◆ Requirements ◆
Look through the data below and return each line where "script" appears.

Entries with scene source code:
┌──

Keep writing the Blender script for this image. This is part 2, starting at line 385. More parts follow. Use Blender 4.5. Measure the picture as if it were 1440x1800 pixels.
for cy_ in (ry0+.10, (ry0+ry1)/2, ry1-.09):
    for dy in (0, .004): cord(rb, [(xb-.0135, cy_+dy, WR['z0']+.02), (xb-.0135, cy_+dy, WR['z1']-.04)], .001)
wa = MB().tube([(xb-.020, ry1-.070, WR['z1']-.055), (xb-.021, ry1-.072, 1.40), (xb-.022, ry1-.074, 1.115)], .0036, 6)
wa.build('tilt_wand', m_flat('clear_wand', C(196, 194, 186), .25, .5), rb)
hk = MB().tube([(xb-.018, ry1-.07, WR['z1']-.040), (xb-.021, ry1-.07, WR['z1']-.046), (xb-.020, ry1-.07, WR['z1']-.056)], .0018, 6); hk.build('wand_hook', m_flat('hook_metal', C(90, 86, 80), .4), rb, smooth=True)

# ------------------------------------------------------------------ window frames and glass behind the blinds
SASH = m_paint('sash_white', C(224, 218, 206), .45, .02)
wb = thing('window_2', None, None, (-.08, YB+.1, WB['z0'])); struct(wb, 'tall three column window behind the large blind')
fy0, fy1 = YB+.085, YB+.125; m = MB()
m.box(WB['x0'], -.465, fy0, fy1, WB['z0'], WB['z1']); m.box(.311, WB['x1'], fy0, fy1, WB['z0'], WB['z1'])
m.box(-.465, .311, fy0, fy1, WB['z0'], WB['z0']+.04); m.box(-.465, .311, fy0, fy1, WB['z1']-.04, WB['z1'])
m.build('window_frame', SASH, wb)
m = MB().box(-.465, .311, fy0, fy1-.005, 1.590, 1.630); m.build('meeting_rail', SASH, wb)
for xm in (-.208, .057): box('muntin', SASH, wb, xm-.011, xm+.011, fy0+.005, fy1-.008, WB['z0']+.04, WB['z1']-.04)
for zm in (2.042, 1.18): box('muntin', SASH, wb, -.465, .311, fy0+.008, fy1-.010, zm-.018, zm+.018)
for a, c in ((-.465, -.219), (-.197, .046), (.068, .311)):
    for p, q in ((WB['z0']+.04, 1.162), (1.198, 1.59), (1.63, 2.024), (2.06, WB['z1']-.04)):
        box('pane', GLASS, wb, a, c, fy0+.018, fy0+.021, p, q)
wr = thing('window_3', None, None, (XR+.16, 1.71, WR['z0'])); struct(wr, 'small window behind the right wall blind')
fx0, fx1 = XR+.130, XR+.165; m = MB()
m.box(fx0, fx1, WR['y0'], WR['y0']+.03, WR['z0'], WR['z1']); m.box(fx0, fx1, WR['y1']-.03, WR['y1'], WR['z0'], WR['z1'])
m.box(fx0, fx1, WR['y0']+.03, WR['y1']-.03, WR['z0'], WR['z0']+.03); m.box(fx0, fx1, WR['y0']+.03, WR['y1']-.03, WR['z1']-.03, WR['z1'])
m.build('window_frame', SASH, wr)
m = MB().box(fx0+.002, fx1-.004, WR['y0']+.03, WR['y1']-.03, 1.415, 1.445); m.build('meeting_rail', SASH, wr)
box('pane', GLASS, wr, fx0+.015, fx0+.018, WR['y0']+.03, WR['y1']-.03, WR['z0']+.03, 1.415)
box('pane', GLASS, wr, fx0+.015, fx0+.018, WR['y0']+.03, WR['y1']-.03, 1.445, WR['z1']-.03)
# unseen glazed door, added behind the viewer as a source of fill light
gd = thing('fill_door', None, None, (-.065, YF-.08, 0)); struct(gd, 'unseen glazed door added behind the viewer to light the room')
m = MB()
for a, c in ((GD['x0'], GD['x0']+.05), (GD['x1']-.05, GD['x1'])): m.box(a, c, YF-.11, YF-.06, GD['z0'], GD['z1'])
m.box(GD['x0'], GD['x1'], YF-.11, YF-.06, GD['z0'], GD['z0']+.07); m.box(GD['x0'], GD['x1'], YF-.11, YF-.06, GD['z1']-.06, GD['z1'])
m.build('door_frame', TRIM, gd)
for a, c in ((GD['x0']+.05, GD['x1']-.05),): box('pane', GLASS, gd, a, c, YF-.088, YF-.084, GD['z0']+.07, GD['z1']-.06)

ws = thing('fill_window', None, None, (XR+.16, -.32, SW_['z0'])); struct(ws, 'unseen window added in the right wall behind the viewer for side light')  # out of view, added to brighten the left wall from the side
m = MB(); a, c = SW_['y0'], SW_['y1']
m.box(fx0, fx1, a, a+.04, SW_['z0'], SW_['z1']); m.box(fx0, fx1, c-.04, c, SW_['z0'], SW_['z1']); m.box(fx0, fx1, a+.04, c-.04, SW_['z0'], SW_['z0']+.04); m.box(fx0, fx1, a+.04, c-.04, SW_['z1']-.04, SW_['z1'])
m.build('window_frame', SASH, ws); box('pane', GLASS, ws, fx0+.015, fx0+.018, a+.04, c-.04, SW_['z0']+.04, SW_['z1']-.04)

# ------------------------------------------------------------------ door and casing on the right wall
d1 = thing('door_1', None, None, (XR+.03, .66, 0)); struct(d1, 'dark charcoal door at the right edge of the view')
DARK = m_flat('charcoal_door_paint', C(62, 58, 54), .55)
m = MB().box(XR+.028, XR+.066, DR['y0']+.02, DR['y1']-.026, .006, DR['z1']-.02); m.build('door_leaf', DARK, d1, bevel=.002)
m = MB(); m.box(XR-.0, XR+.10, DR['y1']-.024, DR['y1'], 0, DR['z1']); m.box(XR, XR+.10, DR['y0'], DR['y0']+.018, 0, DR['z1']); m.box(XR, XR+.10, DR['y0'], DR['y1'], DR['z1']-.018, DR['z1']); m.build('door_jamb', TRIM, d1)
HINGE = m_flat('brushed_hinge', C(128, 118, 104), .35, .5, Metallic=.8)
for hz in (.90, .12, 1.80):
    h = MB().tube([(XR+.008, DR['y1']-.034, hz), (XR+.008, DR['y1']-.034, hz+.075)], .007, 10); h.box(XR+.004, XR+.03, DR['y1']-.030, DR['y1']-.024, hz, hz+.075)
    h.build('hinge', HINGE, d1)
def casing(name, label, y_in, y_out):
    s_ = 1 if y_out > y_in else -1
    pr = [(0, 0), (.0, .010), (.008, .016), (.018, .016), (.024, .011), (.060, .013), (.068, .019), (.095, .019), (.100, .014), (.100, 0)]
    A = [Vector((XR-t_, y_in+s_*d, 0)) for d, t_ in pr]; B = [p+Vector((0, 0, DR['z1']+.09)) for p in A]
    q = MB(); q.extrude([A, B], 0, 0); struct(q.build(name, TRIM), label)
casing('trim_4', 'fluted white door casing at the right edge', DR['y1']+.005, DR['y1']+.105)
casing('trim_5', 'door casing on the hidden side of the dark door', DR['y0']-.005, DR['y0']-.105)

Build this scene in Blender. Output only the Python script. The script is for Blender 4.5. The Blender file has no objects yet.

└──

◆ Response to this task ◆
Keep writing the Blender script for this image. This is part 2, starting at line 385. More parts follow. Use Blender 4.5. Measure the picture as if it were 1440x1800 pixels.
Build this scene in Blender. Output only the Python script. The script is for Blender 4.5. The Blender file has no objects yet.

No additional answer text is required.